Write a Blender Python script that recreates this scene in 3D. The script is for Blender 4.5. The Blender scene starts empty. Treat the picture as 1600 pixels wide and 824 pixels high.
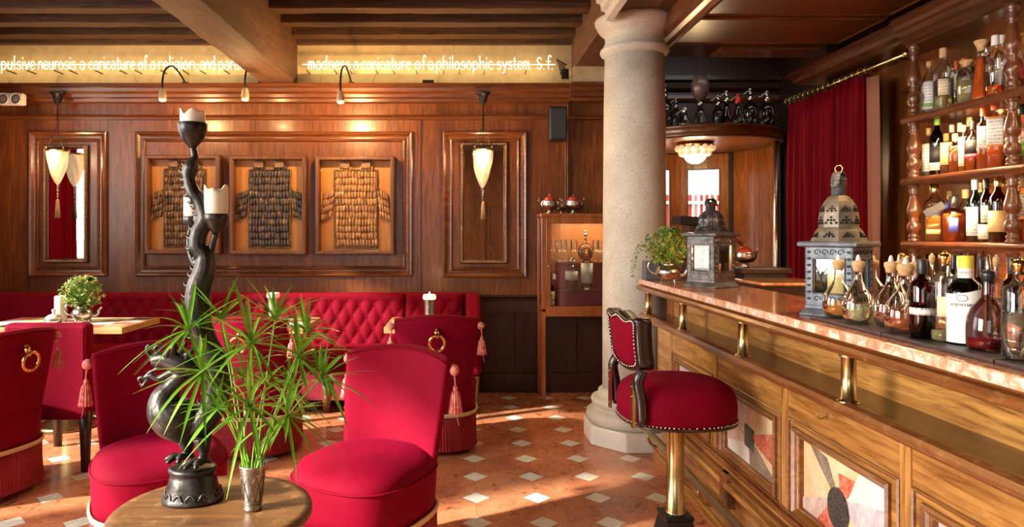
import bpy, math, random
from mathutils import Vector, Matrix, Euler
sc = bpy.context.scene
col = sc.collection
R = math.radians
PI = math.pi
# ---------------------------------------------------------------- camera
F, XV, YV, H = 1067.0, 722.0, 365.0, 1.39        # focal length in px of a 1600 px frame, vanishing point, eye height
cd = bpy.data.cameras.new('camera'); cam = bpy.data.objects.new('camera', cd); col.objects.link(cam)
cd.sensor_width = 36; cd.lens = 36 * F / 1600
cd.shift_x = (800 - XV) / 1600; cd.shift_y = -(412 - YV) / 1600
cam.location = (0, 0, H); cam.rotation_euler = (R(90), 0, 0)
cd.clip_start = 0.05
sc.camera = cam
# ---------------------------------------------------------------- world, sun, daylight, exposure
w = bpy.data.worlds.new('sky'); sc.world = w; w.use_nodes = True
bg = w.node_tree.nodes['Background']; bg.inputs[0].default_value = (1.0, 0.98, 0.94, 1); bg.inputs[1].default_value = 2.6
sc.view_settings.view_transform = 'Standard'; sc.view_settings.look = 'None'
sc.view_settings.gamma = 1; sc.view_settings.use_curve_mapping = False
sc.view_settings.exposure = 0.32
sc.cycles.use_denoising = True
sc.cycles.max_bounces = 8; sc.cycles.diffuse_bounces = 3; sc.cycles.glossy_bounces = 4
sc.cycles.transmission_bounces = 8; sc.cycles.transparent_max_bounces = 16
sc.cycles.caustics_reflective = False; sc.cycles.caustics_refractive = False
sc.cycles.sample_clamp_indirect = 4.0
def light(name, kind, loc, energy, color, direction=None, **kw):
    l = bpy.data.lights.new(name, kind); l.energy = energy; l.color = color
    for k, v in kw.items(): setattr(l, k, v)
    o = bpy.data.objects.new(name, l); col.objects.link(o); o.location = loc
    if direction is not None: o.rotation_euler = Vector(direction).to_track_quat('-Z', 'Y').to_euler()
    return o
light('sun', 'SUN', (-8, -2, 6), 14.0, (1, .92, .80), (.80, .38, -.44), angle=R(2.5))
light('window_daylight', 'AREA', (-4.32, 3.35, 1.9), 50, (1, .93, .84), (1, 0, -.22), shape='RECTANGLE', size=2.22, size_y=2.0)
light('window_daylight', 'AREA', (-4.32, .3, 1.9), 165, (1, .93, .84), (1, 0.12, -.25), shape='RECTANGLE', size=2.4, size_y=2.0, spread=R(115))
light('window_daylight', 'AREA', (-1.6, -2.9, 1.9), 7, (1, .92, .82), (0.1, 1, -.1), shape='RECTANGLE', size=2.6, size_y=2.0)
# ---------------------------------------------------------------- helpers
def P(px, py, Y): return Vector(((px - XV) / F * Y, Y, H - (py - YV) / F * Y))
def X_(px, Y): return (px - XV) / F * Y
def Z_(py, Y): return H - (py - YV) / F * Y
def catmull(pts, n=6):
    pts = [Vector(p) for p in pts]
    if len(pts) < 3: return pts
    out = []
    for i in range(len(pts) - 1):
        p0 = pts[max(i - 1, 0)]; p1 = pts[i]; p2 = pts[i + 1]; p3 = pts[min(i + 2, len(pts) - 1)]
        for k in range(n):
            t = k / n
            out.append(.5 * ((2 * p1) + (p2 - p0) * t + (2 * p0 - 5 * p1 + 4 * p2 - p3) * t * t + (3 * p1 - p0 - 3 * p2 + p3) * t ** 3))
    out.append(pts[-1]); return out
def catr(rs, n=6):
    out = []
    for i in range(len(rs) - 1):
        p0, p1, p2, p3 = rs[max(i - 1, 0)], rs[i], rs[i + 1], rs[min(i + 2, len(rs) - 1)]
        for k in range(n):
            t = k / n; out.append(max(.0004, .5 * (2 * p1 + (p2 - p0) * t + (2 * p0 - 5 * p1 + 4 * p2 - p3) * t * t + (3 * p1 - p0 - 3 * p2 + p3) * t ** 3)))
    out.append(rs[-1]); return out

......

## Problem requirements
Set the listing down in full and exactly. Pictures within it should not appear in the copy.

## Answer below
Write a Blender Python script that recreates this scene in 3D. The script is for Blender 4.5. The Blender scene starts empty. Treat the picture as 1600 pixels wide and 824 pixels high.
import bpy, math, random
from mathutils import Vector, Matrix, Euler
sc = bpy.context.scene
col = sc.collection
R = math.radians
PI = math.pi
# ---------------------------------------------------------------- camera
F, XV, YV, H = 1067.0, 722.0, 365.0, 1.39        # focal length in px of a 1600 px frame, vanishing point, eye height
cd = bpy.data.cameras.new('camera'); cam = bpy.data.objects.new('camera', cd); col.objects.link(cam)
cd.sensor_width = 36; cd.lens = 36 * F / 1600
cd.shift_x = (800 - XV) / 1600; cd.shift_y = -(412 - YV) / 1600
cam.location = (0, 0, H); cam.rotation_euler = (R(90), 0, 0)
cd.clip_start = 0.05
sc.camera = cam
# ---------------------------------------------------------------- world, sun, daylight, exposure
w = bpy.data.worlds.new('sky'); sc.world = w; w.use_nodes = True
bg = w.node_tree.nodes['Background']; bg.inputs[0].default_value = (1.0, 0.98, 0.94, 1); bg.inputs[1].default_value = 2.6
sc.view_settings.view_transform = 'Standard'; sc.view_settings.look = 'None'
sc.view_settings.gamma = 1; sc.view_settings.use_curve_mapping = False
sc.view_settings.exposure = 0.32
sc.cycles.use_denoising = True
sc.cycles.max_bounces = 8; sc.cycles.diffuse_bounces = 3; sc.cycles.glossy_bounces = 4
sc.cycles.transmission_bounces = 8; sc.cycles.transparent_max_bounces = 16
sc.cycles.caustics_reflective = False; sc.cycles.caustics_refractive = False
sc.cycles.sample_clamp_indirect = 4.0
def light(name, kind, loc, energy, color, direction=None, **kw):
    l = bpy.data.lights.new(name, kind); l.energy = energy; l.color = color
    for k, v in kw.items(): setattr(l, k, v)
    o = bpy.data.objects.new(name, l); col.objects.link(o); o.location = loc
    if direction is not None: o.rotation_euler = Vector(direction).to_track_quat('-Z', 'Y').to_euler()
    return o
light('sun', 'SUN', (-8, -2, 6), 14.0, (1, .92, .80), (.80, .38, -.44), angle=R(2.5))
light('window_daylight', 'AREA', (-4.32, 3.35, 1.9), 50, (1, .93, .84), (1, 0, -.22), shape='RECTANGLE', size=2.22, size_y=2.0)
light('window_daylight', 'AREA', (-4.32, .3, 1.9), 165, (1, .93, .84), (1, 0.12, -.25), shape='RECTANGLE', size=2.4, size_y=2.0, spread=R(115))
light('window_daylight', 'AREA', (-1.6, -2.9, 1.9), 7, (1, .92, .82), (0.1, 1, -.1), shape='RECTANGLE', size=2.6, size_y=2.0)
# ---------------------------------------------------------------- helpers
def P(px, py, Y): return Vector(((px - XV) / F * Y, Y, H - (py - YV) / F * Y))
def X_(px, Y): return (px - XV) / F * Y
def Z_(py, Y): return H - (py - YV) / F * Y
def catmull(pts, n=6):
    pts = [Vector(p) for p in pts]
    if len(pts) < 3: return pts
    out = []
    for i in range(len(pts) - 1):
        p0 = pts[max(i - 1, 0)]; p1 = pts[i]; p2 = pts[i + 1]; p3 = pts[min(i + 2, len(pts) - 1)]
        for k in range(n):
            t = k / n
            out.append(.5 * ((2 * p1) + (p2 - p0) * t + (2 * p0 - 5 * p1 + 4 * p2 - p3) * t * t + (3 * p1 - p0 - 3 * p2 + p3) * t ** 3))
    out.append(pts[-1]); return out
def catr(rs, n=6):
    out = []
    for i in range(len(rs) - 1):
        p0, p1, p2, p3 = rs[max(i - 1, 0)], rs[i], rs[i + 1], rs[min(i + 2, len(rs) - 1)]
        for k in range(n):
            t = k / n; out.append(max(.0004, .5 * (2 * p1 + (p2 - p0) * t + (2 * p0 - 5 * p1 + 4 * p2 - p3) * t * t + (3 * p1 - p0 - 3 * p2 + p3) * t ** 3)))
    out.append(rs[-1]); return out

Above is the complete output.